Supplied data
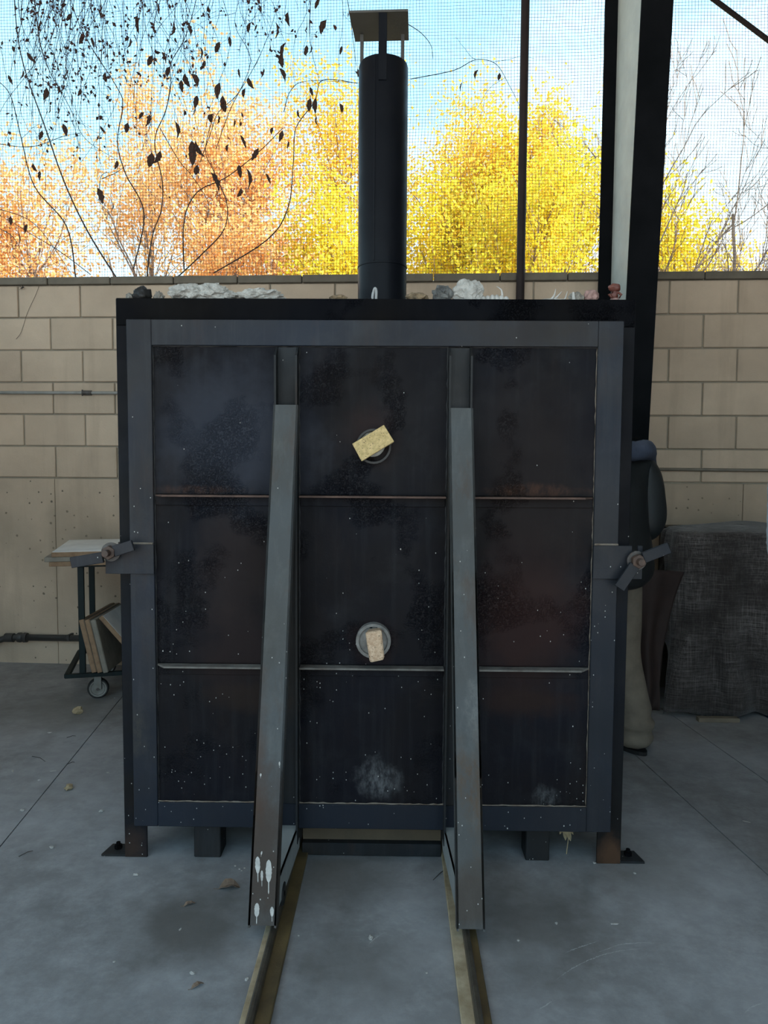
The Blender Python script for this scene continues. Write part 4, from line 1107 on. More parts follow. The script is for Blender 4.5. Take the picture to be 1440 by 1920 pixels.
person('person in fuzzy pale blue fleece jacket just entering at the right edge', (1.416, -0.2, 0.0), R(0), J2,
       dict(jacket=M_FLEECE, trousers=M_JEAN), fuzzy=True, hair_long=True)

# ================================================================== CLUTTER ON TOP OF THE KILN
KT = KH + 0.001
def kt(px, py, Y): p = atY(px, py, Y); return p
def width(px0, px1, Y): return atY(px1, 556, Y).x - atY(px0, 556, Y).x
def topz(px, py, Y): return atY(px, py, Y).z
M_BLACKC = plain('black_cloth', (0.018, 0.018, 0.018), (0.01, 0.01, 0.01), 30, 0.6)
M_STONE = plain('grey_stone', (0.34, 0.32, 0.28), (0.16, 0.15, 0.13), 40, 0.9, bump=0.6)
M_TANCHIP = plain('tan_chip', (0.34, 0.25, 0.15), (0.10, 0.08, 0.055), 35, 0.9, bump=0.6)
M_FOIL = plain('blackened_shard', (0.22, 0.23, 0.22), (0.035, 0.035, 0.035), 30, 0.7, bump=0.8)
M_BONE = plain('white_glazed_clay', (0.62, 0.61, 0.58), (0.42, 0.41, 0.38), 30, 0.6)
M_PINK = plain('pink_clay', (0.42, 0.27, 0.24), (0.28, 0.17, 0.15), 30, 0.8)
M_REDC = plain('red_clay', (0.20, 0.065, 0.045), (0.09, 0.03, 0.024), 40, 0.5)
M_SILV = plain('silver_paint', (0.45, 0.47, 0.48), (0.26, 0.27, 0.27), 40, 0.45)
def lump(name, label, cat, px0, px1, pytop, Y, dep, mat, seed, rough=0.3, sub=3, freq=2.0, smooth=False):
    x0 = atY(px0, 556, Y).x; x1 = atY(px1, 556, Y).x; zt = topz((px0 + px1) / 2, pytop, Y)
    h = zt - KT
    o = MB().blob((0, 0, h * 0.42), ((x1 - x0), dep, h * 1.25), seed, rough, sub, freq, 0.66).build(name, mat, None, smooth, loc=((x0 + x1) / 2, Y, KT + 0.0005))
    mn = min(v.co.z for v in o.data.vertices); o.location.z -= mn
    return tag(o, label, cat)
lump('crumpled_glove', 'black crumpled glove lying on the left end of the kiln top', 'glove', 250, 284, 539, 0.05, 0.06, M_BLACKC, 3, 0.45, 3, 2.6, True)
lump('stone_chip', 'small flat grey stone beside the black glove', 'stone', 236, 252, 551, 0.05, 0.04, M_STONE, 8, 0.3)
lump('stone_chip', 'small grey stone between the black glove and the white fibre', 'stone', 289, 308, 548, 0.045, 0.03, M_STONE, 11, 0.4)
# torn fibre blanket: a long ragged slab
fb = thing('fibre_blanket_piece', 'long torn piece of white ceramic fibre blanket on the kiln top', 'fibre blanket', (atY(380, 556, 0.06).x, 0.06, KT))
w_ = width(319, 439, 0.06); h_ = topz(380, 533, 0.06) - KT
o = MB().blob((-w_ * 0.22, 0, h_ * 0.46), (w_ * 0.58, 0.09, h_ * 1.02), 21, 0.30, 4, 2.2, 0.86).blob((w_ * 0.10, 0.0, h_ * 0.50), (w_ * 0.62, 0.075, h_ * 1.08), 22, 0.26, 4, 2.4, 0.88).build('torn_batt', M_FIBRE, fb)
o = MB().blob((w_ * 0.42, 0.01, h_ * 0.34), (w_ * 0.24, 0.07, h_ * 0.72), 24, 0.35, 3, 2.4, 0.86).build('torn_flap', M_FIBRE, fb)
lump('fibre_chunk', 'low white chunk of ceramic fibre right of the long torn piece', 'fibre blanket', 441, 527, 544, 0.06, 0.08, M_FIBRE, 31, 0.45, 4, 2.4)
lump('clay_chip', 'flat tan chip lying near the foot of the flue', 'chip', 617, 650, 553.5, 0.04, 0.04, M_TANCHIP, 41, 0.3)
lump('clay_shard', 'tan and black clay shard just right of the flue', 'shard', 760, 804, 550, 0.045, 0.06, M_TANCHIP, 43, 0.35)
hk = thing('metal_hook', 'silver metal eye hook sticking up before the flue', 'hook', (atY(702, 556, 0.05).x, 0.05, KT))
hz = topz(702, 539, 0.05) - KT
MB().tube(spline([(-0.006, 0, 0), (-0.005, 0, hz * 0.5), (0.001, 0, hz * 0.93), (0.006, 0, hz * 0.75), (0.005, 0.002, 0.0)], 5), 0.0045, 8).build('eye', M_SILV, hk, True)
MB().blob((-0.016, 0, 0.006), (0.022, 0.03, 0.014), 5, 0.3, 2, 2, 0.8).build('base', M_FRAME, hk)
lump('blackened_shard', 'grey blackened crumpled shard left of the large white fibre lump', 'shard', 811, 846, 538, 0.05, 0.05, M_FOIL, 52, 0.45, 3, 1.6)
lump('fibre_lump', 'large white frayed lump of fibre on the kiln top right of the flue', 'fibre blanket', 848, 907, 528, 0.06, 0.07, M_FIBRE, 55, 0.30, 4, 1.8)
sh = thing('clay_snail', 'white ribbed clay piece with one curved horn beside the rusty post', 'ceramic piece', (atY(930, 556, 0.05).x, 0.05, KT))
w2 = width(904, 960, 0.05)
m = MB()
for i in range(6):
    f = i / 5
    m.blob((-w2 * 0.42 + f * w2 * 0.75, 0, 0.007), (0.022, 0.04, 0.026 + 0.010 * math.sin(PI * f)), 60 + i, 0.12, 2, 2, 0.55)
m.build('ribbed_body', M_BONE, sh, True)
hh = topz(935, 537, 0.05) - KT
MB().tube(spline([(0.012, 0, 0.010), (0.020, 0, 0.022), (0.016, 0, hh * 0.8), (0.001, 0, hh)], 5), [0.0055 - 0.0045 * i / 15 for i in range(16)], 8).build('horn', M_BONE, sh, True)
an = thing('clay_antlers', 'white clay piece with three curved antler prongs', 'ceramic piece', (atY(1038, 556, 0.05).x, 0.05, KT))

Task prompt
Restate each line from the start of the listing through the line bearing "trousers=M_JEAN), fuzzy=True, hair_long=True)" word for word. Drop the pictures.

Written answer
The Blender Python script for this scene continues. Write part 4, from line 1107 on. More parts follow. The script is for Blender 4.5. Take the picture to be 1440 by 1920 pixels.
person('person in fuzzy pale blue fleece jacket just entering at the right edge', (1.416, -0.2, 0.0), R(0), J2,
       dict(jacket=M_FLEECE, trousers=M_JEAN), fuzzy=True, hair_long=True)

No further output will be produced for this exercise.